Среди предрассветных теней, постепенно светлевших по мере того, как заутреня сменялась хвалебными гимнами, сестры возвращались в кельи, чтобы предаться короткому сну. Но вероятно, именно в эти часы, еще до восхода солнца, 10 декабря 1623 г. сестра Мария Челесте нашла время, чтобы написать тайное послание отцу - там говорилось о деле, имевшем исключительную важность для обители.
Галилей, все еще собиравшийся в Рим, предложил обратиться к папе от имени монахинь Сан-Маттео. Он хотел, чтобы сестра Мария Челесте, прекрасно знавшая положение дел в обители, рассказала ему об их наиболее насущных нуждах. Несколько дней подряд она обсуждала этот вопрос с настоятельницей и самыми доверенными сестрами и наконец, полагаясь на собственные наблюдения, приняла решение сделать то, что сослужило бы добрую службу монастырю.
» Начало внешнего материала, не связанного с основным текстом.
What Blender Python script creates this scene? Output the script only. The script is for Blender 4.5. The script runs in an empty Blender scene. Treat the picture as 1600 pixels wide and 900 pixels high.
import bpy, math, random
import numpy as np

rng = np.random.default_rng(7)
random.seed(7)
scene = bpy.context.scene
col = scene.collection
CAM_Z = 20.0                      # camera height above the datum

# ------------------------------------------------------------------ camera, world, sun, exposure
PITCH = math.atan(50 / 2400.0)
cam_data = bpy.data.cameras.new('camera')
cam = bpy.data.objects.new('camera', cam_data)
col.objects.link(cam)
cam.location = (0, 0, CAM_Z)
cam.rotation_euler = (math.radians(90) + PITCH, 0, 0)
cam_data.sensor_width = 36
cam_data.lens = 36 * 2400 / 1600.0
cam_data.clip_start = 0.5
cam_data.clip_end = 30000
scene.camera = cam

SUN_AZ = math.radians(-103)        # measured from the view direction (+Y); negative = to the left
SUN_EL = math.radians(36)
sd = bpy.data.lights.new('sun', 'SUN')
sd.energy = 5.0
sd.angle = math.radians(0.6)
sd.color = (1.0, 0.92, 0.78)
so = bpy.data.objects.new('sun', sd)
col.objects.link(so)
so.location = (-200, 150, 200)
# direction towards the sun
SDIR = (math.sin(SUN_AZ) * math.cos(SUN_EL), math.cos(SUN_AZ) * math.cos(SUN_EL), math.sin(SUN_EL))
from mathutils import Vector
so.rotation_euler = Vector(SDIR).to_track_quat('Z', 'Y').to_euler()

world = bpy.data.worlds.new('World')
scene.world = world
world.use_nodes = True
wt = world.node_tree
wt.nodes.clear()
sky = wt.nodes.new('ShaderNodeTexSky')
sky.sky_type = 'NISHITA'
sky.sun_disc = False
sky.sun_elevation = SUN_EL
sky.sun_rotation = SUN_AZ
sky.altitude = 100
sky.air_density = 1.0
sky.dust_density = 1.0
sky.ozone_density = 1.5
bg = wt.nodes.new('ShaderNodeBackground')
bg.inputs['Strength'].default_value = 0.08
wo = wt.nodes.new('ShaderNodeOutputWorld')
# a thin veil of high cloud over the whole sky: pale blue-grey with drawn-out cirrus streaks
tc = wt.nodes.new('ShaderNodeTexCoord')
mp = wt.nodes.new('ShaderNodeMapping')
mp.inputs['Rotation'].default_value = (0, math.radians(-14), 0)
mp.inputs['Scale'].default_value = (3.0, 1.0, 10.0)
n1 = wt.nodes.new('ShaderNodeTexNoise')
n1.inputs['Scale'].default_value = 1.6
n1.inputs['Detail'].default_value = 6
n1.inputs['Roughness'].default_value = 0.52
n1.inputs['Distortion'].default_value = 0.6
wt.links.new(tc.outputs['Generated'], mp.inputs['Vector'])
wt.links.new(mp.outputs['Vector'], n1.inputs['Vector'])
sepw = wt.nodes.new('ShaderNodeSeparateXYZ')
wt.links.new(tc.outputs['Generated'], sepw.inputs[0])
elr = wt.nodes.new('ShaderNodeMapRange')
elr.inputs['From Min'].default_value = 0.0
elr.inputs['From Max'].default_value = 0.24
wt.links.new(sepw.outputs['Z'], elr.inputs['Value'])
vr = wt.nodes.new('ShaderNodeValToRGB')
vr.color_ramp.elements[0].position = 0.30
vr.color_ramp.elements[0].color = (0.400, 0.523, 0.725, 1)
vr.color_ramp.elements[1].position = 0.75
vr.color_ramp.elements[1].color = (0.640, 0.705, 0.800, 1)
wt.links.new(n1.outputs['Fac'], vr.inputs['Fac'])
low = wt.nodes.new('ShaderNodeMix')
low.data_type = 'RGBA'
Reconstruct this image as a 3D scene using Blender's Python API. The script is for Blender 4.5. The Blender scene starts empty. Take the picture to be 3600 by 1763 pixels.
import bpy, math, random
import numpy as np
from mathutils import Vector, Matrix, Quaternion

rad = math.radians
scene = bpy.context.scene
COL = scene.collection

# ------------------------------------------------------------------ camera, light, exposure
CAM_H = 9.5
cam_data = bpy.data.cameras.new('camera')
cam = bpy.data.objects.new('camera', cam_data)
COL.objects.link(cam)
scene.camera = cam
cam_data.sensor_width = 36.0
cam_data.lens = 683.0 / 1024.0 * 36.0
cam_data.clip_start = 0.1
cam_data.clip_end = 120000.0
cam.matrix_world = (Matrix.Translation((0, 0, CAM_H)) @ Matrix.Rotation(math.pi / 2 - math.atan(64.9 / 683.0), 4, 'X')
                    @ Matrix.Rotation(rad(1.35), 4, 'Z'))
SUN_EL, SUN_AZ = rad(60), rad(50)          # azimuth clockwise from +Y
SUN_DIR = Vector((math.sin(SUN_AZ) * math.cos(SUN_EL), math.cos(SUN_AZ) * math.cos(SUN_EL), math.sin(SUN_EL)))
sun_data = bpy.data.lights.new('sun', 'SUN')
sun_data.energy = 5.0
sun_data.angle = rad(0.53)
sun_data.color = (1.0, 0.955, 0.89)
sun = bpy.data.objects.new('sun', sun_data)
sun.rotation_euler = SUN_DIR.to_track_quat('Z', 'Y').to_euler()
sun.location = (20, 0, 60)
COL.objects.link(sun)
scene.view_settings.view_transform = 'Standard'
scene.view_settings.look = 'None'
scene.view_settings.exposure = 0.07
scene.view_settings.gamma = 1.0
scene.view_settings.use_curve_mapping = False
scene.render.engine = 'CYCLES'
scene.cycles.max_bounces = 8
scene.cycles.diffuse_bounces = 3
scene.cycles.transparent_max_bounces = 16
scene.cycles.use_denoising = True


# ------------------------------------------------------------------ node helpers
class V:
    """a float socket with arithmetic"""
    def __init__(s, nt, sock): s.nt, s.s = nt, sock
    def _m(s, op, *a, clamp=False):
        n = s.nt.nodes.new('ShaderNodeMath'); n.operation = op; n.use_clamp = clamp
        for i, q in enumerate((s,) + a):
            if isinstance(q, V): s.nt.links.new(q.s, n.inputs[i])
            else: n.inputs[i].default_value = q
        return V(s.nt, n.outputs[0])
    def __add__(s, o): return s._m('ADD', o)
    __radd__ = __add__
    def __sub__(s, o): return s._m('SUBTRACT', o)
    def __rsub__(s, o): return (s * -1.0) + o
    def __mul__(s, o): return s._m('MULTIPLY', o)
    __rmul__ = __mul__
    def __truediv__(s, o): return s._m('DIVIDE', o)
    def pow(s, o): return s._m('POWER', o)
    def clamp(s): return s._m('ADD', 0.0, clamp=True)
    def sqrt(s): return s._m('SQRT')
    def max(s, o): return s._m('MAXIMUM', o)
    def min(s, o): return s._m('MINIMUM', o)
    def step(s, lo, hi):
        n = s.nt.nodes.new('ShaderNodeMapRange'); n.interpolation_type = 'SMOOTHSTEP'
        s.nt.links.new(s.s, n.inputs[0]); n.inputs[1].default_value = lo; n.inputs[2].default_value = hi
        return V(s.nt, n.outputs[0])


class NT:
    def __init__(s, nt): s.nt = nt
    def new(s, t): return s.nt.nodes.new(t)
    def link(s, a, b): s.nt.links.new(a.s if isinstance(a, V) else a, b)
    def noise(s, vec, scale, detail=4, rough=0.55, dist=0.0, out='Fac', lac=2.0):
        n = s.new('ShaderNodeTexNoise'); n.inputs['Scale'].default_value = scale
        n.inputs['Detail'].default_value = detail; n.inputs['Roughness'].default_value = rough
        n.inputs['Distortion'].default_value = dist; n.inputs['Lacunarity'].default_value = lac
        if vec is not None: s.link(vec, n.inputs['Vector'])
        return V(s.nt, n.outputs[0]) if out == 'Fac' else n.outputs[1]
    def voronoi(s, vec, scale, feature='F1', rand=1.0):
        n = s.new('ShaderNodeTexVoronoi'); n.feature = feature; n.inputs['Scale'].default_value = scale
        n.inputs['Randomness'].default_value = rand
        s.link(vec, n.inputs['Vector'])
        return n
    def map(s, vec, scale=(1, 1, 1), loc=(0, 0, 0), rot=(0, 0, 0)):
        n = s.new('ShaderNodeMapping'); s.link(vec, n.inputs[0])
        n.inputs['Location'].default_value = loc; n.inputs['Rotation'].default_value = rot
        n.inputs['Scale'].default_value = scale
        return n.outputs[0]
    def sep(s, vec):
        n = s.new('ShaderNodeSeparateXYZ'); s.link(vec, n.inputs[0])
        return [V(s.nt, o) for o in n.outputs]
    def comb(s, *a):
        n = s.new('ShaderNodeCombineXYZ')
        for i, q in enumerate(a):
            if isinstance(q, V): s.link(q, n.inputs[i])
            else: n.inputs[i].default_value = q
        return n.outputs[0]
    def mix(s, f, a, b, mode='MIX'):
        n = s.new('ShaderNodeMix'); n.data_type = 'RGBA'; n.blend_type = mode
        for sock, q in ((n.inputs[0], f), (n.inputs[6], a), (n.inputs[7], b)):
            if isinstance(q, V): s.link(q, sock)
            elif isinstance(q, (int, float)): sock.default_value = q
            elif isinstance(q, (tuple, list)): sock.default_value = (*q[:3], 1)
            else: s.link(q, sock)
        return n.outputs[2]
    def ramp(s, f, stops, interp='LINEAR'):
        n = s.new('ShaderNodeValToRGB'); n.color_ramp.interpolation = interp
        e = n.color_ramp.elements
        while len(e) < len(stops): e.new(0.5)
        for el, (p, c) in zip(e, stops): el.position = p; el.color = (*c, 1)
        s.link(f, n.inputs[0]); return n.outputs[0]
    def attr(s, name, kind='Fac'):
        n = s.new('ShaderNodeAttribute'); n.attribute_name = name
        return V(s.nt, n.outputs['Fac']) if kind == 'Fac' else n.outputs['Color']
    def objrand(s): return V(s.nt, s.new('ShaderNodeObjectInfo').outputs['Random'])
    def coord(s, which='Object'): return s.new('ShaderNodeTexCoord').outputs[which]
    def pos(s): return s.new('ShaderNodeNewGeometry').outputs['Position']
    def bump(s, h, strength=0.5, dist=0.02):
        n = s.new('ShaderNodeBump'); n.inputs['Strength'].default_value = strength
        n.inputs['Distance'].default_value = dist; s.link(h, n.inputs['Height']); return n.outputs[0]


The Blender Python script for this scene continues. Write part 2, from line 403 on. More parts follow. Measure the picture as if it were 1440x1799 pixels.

Мария Челесте была против того, чтобы даже упоминать о пожертвованиях. Конечно, обитель была нищей, и сестры часто голодали, но бедные клариссы сознательно выбрали жизнь, полную самоотречения и крайней воздержанности. Их мать-основательница, Клара, сама избрала привилегию Бедности как самое точное подражание Христу. После смерти в 1226 г. покровителя, Франциска Ассизского, Клара успешно отстаивала право не владеть никакой собственностью, несмотря на возражения представителей церковных властей, которые опасались, что она уморит себя голодом. Уступая ее воле, папа Григорий IX разрешил бедным сестрам из монастыря Сан-Дамиано придерживаться избранного пути - как вся обитель, так и каждая монахиня должны были жить в нищете.